George Washington told the House of Representatives in 1793: “No pecuniary consideration is more urgent than the regular redemption and discharge of the public debt; on none can delay be more injurious, or an economy of the time more valuable.”
Washington also wrote in 1799 to James Welch, “To contract new debts is not the way to pay for old ones.”
John Adams wrote to Thomas Jefferson from Paris in 1780: “I think we shall do no great things in borrowing [money], unless that system or some other, calculated to bring things to some certain and steady standard, succeeds.”
Thomas Jefferson similarly admonished Samuel Kercheval in 1816, “To preserve [the] independence [of the people], we must not let our rulers load us with perpetual debt.”
Thomas Jefferson also wrote to Fulwar Skipwith in 1787, “the maxim of buying nothing but what we had money in our pockets to pay for … [is] a maxim, which, of all others, lays the broadest foundation for happiness.”
Despite that the national debt nearly doubled under President James Madison, largely due to the war of 1812, the so-called “Father of the Constitution” said in remorse, “I regret, as much as any member, the unavoidable weight and duration of the burdens to be imposed; having never been a proselyte to the doctrine, that public debts are public benefits. I consider them, on the contrary, as evils which ought to be removed as fast as honor and justice will permit.” He described national debts as “moral obligations” as far back in Federalist Paper No. 43.

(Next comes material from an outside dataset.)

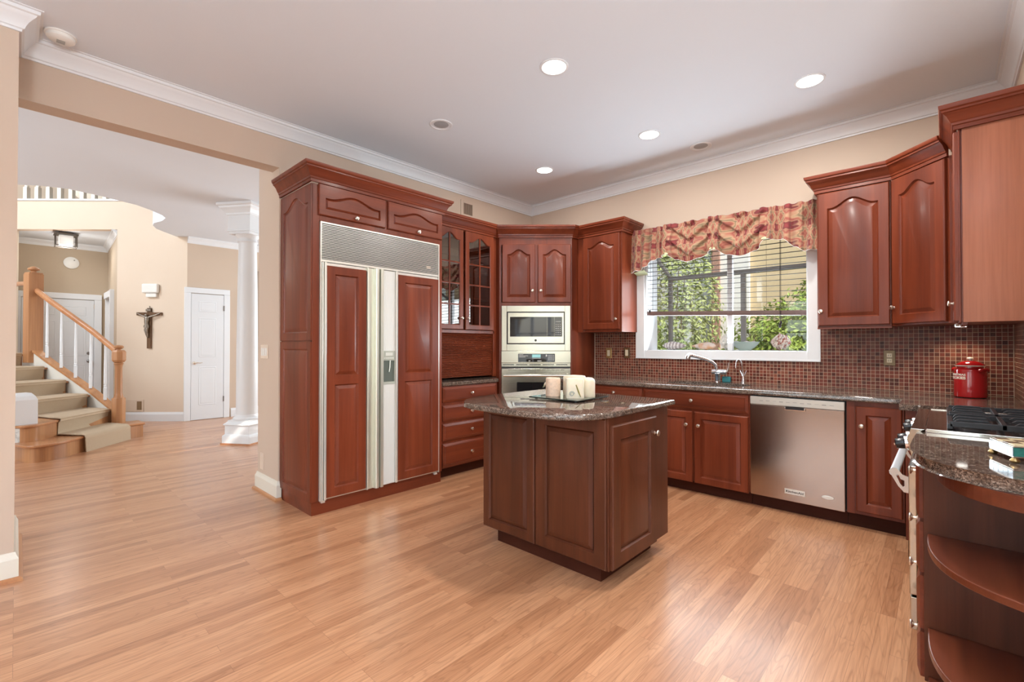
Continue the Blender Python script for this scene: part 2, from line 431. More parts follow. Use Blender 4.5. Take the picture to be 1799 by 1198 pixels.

President James Monroe, who shrank the national debt by one-third, said, “The vast amount of vacant lands, the value of which daily augments, forms an additional resource of great extent and duration. These resources, besides accomplishing every other necessary purpose, put it completely in the power of the United States to discharge the national debt at an early period.”
John Quincy Adams, who also shrank the national debt by another one-third, said, “The plain state of the fact appears to me to be that the load of taxation to pay the interest on the national debt is greater than the nation can bear, and that the only possible remedy will be a composition with the public creditors, or an authoritative reduction of the debt in one form or another.”